**Set exercise:** Output the lines that follow exactly as they are.

>> Start

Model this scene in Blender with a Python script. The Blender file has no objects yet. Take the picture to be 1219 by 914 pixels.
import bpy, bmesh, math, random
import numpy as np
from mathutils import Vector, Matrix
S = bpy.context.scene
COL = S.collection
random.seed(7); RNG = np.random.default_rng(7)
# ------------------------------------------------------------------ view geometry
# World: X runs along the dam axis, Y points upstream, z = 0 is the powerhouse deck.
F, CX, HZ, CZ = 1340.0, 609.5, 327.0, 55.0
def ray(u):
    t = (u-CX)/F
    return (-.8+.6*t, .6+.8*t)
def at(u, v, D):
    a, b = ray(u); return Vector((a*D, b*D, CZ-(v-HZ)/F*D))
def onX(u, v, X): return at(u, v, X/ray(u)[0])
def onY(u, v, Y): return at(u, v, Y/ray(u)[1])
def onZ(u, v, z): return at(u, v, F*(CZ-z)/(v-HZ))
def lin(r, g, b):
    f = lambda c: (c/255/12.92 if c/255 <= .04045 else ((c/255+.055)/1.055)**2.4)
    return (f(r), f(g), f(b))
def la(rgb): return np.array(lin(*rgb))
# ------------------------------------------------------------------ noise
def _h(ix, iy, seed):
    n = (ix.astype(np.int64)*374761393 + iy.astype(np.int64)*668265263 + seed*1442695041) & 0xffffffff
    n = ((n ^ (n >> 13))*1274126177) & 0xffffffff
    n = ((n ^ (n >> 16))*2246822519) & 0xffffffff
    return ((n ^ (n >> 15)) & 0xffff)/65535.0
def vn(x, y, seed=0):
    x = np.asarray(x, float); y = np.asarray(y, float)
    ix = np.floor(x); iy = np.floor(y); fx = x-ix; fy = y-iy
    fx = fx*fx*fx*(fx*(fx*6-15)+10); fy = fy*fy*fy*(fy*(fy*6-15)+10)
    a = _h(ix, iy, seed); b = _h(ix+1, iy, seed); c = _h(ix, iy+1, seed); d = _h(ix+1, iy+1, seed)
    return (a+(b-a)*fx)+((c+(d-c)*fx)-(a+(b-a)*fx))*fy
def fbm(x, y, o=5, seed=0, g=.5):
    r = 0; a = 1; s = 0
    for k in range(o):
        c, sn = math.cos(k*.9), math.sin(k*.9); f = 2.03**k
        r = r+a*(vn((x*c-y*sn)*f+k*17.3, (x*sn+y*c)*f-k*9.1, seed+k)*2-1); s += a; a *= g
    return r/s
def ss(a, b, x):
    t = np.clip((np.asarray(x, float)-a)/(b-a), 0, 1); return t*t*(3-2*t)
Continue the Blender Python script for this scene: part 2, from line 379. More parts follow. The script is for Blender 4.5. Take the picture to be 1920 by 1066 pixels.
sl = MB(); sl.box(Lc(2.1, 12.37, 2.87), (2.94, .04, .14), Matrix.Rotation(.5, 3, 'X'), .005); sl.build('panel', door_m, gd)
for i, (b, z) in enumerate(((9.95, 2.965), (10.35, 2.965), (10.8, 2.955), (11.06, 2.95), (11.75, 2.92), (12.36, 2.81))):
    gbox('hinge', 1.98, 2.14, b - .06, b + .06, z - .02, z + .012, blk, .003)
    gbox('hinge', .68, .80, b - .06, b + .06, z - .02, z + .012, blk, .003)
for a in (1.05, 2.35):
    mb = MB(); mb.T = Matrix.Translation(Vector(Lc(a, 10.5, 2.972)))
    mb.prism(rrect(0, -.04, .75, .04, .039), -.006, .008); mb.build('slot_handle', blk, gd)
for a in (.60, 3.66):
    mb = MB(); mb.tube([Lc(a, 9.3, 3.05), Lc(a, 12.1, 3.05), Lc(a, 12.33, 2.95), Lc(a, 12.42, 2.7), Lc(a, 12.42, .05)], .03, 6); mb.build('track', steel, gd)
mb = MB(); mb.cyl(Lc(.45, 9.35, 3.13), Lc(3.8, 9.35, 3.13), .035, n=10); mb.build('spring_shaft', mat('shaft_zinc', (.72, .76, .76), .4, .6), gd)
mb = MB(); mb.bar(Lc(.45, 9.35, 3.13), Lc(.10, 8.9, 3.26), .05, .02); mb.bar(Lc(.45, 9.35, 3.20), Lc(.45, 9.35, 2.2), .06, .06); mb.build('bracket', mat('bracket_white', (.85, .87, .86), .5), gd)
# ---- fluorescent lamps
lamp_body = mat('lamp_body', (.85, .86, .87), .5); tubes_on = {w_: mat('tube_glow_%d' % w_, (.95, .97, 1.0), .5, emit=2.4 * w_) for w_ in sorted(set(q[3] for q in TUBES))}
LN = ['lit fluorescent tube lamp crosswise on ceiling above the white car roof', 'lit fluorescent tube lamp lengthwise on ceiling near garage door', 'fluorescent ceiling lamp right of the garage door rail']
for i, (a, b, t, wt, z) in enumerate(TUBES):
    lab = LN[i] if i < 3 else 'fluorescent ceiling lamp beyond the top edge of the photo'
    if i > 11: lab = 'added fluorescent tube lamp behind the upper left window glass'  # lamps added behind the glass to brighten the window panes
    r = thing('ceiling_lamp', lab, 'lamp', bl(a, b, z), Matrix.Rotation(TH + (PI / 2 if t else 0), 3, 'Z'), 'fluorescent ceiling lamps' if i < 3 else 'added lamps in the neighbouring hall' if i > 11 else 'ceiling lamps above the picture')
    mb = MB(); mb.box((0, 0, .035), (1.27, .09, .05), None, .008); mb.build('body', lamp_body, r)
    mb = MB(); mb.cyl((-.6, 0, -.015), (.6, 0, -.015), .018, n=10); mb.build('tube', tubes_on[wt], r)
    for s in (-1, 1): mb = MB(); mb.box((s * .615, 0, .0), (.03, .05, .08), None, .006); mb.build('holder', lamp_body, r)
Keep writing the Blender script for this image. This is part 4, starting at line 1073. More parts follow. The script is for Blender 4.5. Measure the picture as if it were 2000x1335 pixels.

>> End

**Completed task:**
Model this scene in Blender with a Python script. The Blender file has no objects yet. Take the picture to be 1219 by 914 pixels.
import bpy, bmesh, math, random
import numpy as np
from mathutils import Vector, Matrix
S = bpy.context.scene
COL = S.collection
random.seed(7); RNG = np.random.default_rng(7)
# ------------------------------------------------------------------ view geometry
# World: X runs along the dam axis, Y points upstream, z = 0 is the powerhouse deck.
F, CX, HZ, CZ = 1340.0, 609.5, 327.0, 55.0
def ray(u):
    t = (u-CX)/F
    return (-.8+.6*t, .6+.8*t)
def at(u, v, D):
    a, b = ray(u); return Vector((a*D, b*D, CZ-(v-HZ)/F*D))
def onX(u, v, X): return at(u, v, X/ray(u)[0])
def onY(u, v, Y): return at(u, v, Y/ray(u)[1])
def onZ(u, v, z): return at(u, v, F*(CZ-z)/(v-HZ))
def lin(r, g, b):
    f = lambda c: (c/255/12.92 if c/255 <= .04045 else ((c/255+.055)/1.055)**2.4)
    return (f(r), f(g), f(b))
def la(rgb): return np.array(lin(*rgb))
# ------------------------------------------------------------------ noise
def _h(ix, iy, seed):
    n = (ix.astype(np.int64)*374761393 + iy.astype(np.int64)*668265263 + seed*1442695041) & 0xffffffff
    n = ((n ^ (n >> 13))*1274126177) & 0xffffffff
    n = ((n ^ (n >> 16))*2246822519) & 0xffffffff
    return ((n ^ (n >> 15)) & 0xffff)/65535.0
def vn(x, y, seed=0):
    x = np.asarray(x, float); y = np.asarray(y, float)
    ix = np.floor(x); iy = np.floor(y); fx = x-ix; fy = y-iy
    fx = fx*fx*fx*(fx*(fx*6-15)+10); fy = fy*fy*fy*(fy*(fy*6-15)+10)
    a = _h(ix, iy, seed); b = _h(ix+1, iy, seed); c = _h(ix, iy+1, seed); d = _h(ix+1, iy+1, seed)
    return (a+(b-a)*fx)+((c+(d-c)*fx)-(a+(b-a)*fx))*fy
def fbm(x, y, o=5, seed=0, g=.5):
    r = 0; a = 1; s = 0
    for k in range(o):
        c, sn = math.cos(k*.9), math.sin(k*.9); f = 2.03**k
        r = r+a*(vn((x*c-y*sn)*f+k*17.3, (x*sn+y*c)*f-k*9.1, seed+k)*2-1); s += a; a *= g
    return r/s
def ss(a, b, x):
    t = np.clip((np.asarray(x, float)-a)/(b-a), 0, 1); return t*t*(3-2*t)
Continue the Blender Python script for this scene: part 2, from line 379. More parts follow. The script is for Blender 4.5. Take the picture to be 1920 by 1066 pixels.
sl = MB(); sl.box(Lc(2.1, 12.37, 2.87), (2.94, .04, .14), Matrix.Rotation(.5, 3, 'X'), .005); sl.build('panel', door_m, gd)
for i, (b, z) in enumerate(((9.95, 2.965), (10.35, 2.965), (10.8, 2.955), (11.06, 2.95), (11.75, 2.92), (12.36, 2.81))):
    gbox('hinge', 1.98, 2.14, b - .06, b + .06, z - .02, z + .012, blk, .003)
    gbox('hinge', .68, .80, b - .06, b + .06, z - .02, z + .012, blk, .003)
for a in (1.05, 2.35):
    mb = MB(); mb.T = Matrix.Translation(Vector(Lc(a, 10.5, 2.972)))
    mb.prism(rrect(0, -.04, .75, .04, .039), -.006, .008); mb.build('slot_handle', blk, gd)
for a in (.60, 3.66):
    mb = MB(); mb.tube([Lc(a, 9.3, 3.05), Lc(a, 12.1, 3.05), Lc(a, 12.33, 2.95), Lc(a, 12.42, 2.7), Lc(a, 12.42, .05)], .03, 6); mb.build('track', steel, gd)
mb = MB(); mb.cyl(Lc(.45, 9.35, 3.13), Lc(3.8, 9.35, 3.13), .035, n=10); mb.build('spring_shaft', mat('shaft_zinc', (.72, .76, .76), .4, .6), gd)
mb = MB(); mb.bar(Lc(.45, 9.35, 3.13), Lc(.10, 8.9, 3.26), .05, .02); mb.bar(Lc(.45, 9.35, 3.20), Lc(.45, 9.35, 2.2), .06, .06); mb.build('bracket', mat('bracket_white', (.85, .87, .86), .5), gd)
# ---- fluorescent lamps
lamp_body = mat('lamp_body', (.85, .86, .87), .5); tubes_on = {w_: mat('tube_glow_%d' % w_, (.95, .97, 1.0), .5, emit=2.4 * w_) for w_ in sorted(set(q[3] for q in TUBES))}
LN = ['lit fluorescent tube lamp crosswise on ceiling above the white car roof', 'lit fluorescent tube lamp lengthwise on ceiling near garage door', 'fluorescent ceiling lamp right of the garage door rail']
for i, (a, b, t, wt, z) in enumerate(TUBES):
    lab = LN[i] if i < 3 else 'fluorescent ceiling lamp beyond the top edge of the photo'
    if i > 11: lab = 'added fluorescent tube lamp behind the upper left window glass'  # lamps added behind the glass to brighten the window panes
    r = thing('ceiling_lamp', lab, 'lamp', bl(a, b, z), Matrix.Rotation(TH + (PI / 2 if t else 0), 3, 'Z'), 'fluorescent ceiling lamps' if i < 3 else 'added lamps in the neighbouring hall' if i > 11 else 'ceiling lamps above the picture')
    mb = MB(); mb.box((0, 0, .035), (1.27, .09, .05), None, .008); mb.build('body', lamp_body, r)
    mb = MB(); mb.cyl((-.6, 0, -.015), (.6, 0, -.015), .018, n=10); mb.build('tube', tubes_on[wt], r)
    for s in (-1, 1): mb = MB(); mb.box((s * .615, 0, .0), (.03, .05, .08), None, .006); mb.build('holder', lamp_body, r)
Keep writing the Blender script for this image. This is part 4, starting at line 1073. More parts follow. The script is for Blender 4.5. Measure the picture as if it were 2000x1335 pixels.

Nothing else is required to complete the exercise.